The V5C, explained
By British Classic Cars · Last reviewed May 25, 2026
Part of our guide: British classic car glossary
The V5C (informally “the logbook”) is the registration certificate the DVLA issues for every road-registered vehicle in the UK. It is not a title document in the sense that a US car title is; the V5C records the registered keeper of the vehicle, not the legal owner. But it’s the document that nearly every classic-car transaction, licensing change and DVLA interaction depends on.
For most owners the V5C lives in a drawer for years between transactions. When it does matter, it matters considerably.
What the V5C records
The current V5C is a single A4 document folded into sections, each section recording a specific piece of vehicle data:
- Section 1: registration mark, make, model, colour, fuel type, date of first registration, taxation class (e.g. “Historic vehicle” or “Petrol car”)
- Section 2: registered keeper details (name and address)
- Section 3: vehicle technical details (engine number, chassis or VIN, cylinder capacity, mass, etc.)
- Section 4: notification of sale or transfer (used when selling to a UK keeper)
- Section 5: notification of permanent export
- Section 6: the new-keeper supplement (the small green slip; handed to a buyer at sale)
- Section 7: changes to the vehicle (tax class change, including the change to historic vehicle status)
- Section 8: changes to the keeper’s name or address
- Section 9: declaration if exporting to Northern Ireland or Channel Islands
- Section 10: signature and date
The sections you actually use for most classic-car transactions are 4 (sale), 6 (the green slip you hand the buyer), 7 (change of tax class), and 8 (your own address change).
Common situations where the V5C matters
Selling a classic car. Hand the buyer the green new-keeper slip (section 6) at the point of sale. Post the rest of the V5C to the DVLA marked with section 4 completed. The DVLA issues a new V5C in the buyer’s name within four weeks. Until the buyer’s V5C arrives, the green slip is their proof of ownership for tax, MOT, and police purposes.
Applying for historic vehicle status. Tick the new tax class in section 7 and post the V5C to Swansea. There’s no fee. See the 40-year rule and historic vehicle status entries for the full process.
Buying a barn find or non-running car. The V5C is the document that proves the car is registered to the seller and can be transferred to you. A car without a V5C is more complicated to register; if the seller can’t produce one, ask why. A V62 application (by the new keeper, with proof of ownership) is the recovery route when a V5C is genuinely lost, but it’s slower and more involved than a normal transfer.
Lost or destroyed V5C. Apply for a replacement using the V62 form (current fee £25). You can drive the car while you wait (assuming valid tax and insurance) but you can’t sell it or update keeper details without the document.
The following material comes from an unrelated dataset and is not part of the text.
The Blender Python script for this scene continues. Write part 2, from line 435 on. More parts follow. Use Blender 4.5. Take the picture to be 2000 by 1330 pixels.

Address change. Update section 8 and post the V5C back to Swansea. Free, but legally required: failing to notify the DVLA of a keeper-address change is an offence and means you won’t receive tax, MOT and recall correspondence.
V5C errors on classic cars
It’s relatively common for older cars to have V5C entries that don’t match the car as it sits today, particularly for cars that have been through multiple keepers over decades. The most common discrepancies on classic cars:
- Engine number wrong: a previous keeper replaced the engine but didn’t update the V5C. Sometimes deliberate (to keep insurance simpler); sometimes a genuine omission.
- Colour wrong: the car was repainted at some point and the V5C was never updated.
- Cylinder capacity wrong: usually a transcription error from decades ago that was never corrected.
The DVLA’s view is that the V5C should accurately reflect the car as it currently is. Updating these details requires either a straightforward keeper notification (for colour) or, for more substantial changes (engine swap, body change), supporting evidence and possibly a vehicle inspection. Many keepers leave minor discrepancies untouched indefinitely; significant discrepancies are worth correcting to keep insurance valid.
Related
- The 40-year rule and historic vehicle status both rely on V5C-recorded data.
- Q-plates and age-related plates are V5C registration-mark designations applied in specific circumstances.
Frequently asked questions
What's the difference between the V5C and a "logbook"?
They're the same thing. "Logbook" is the colloquial name; V5C is the DVLA form number. The current V5C design has been the standard issue since 2010 and is sometimes called the V5C/4 to distinguish it from earlier versions.
My V5C is lost, can I drive the car?
Yes, you can still drive the car (assuming it's taxed and insured), but you can't sell it or update keeper details without the document. Apply for a replacement using the V62 form (currently £25) before doing either.
I've just bought a classic car and the V5C is in someone else's name. Is that a problem?
It's normal for there to be a brief gap between purchase and the V5C arriving in your name. The seller should hand over the green new-keeper slip (section 6) at sale, which you keep until your own V5C arrives. The seller separately posts the rest of the V5C to the DVLA. Allow up to four weeks for the new V5C to come back.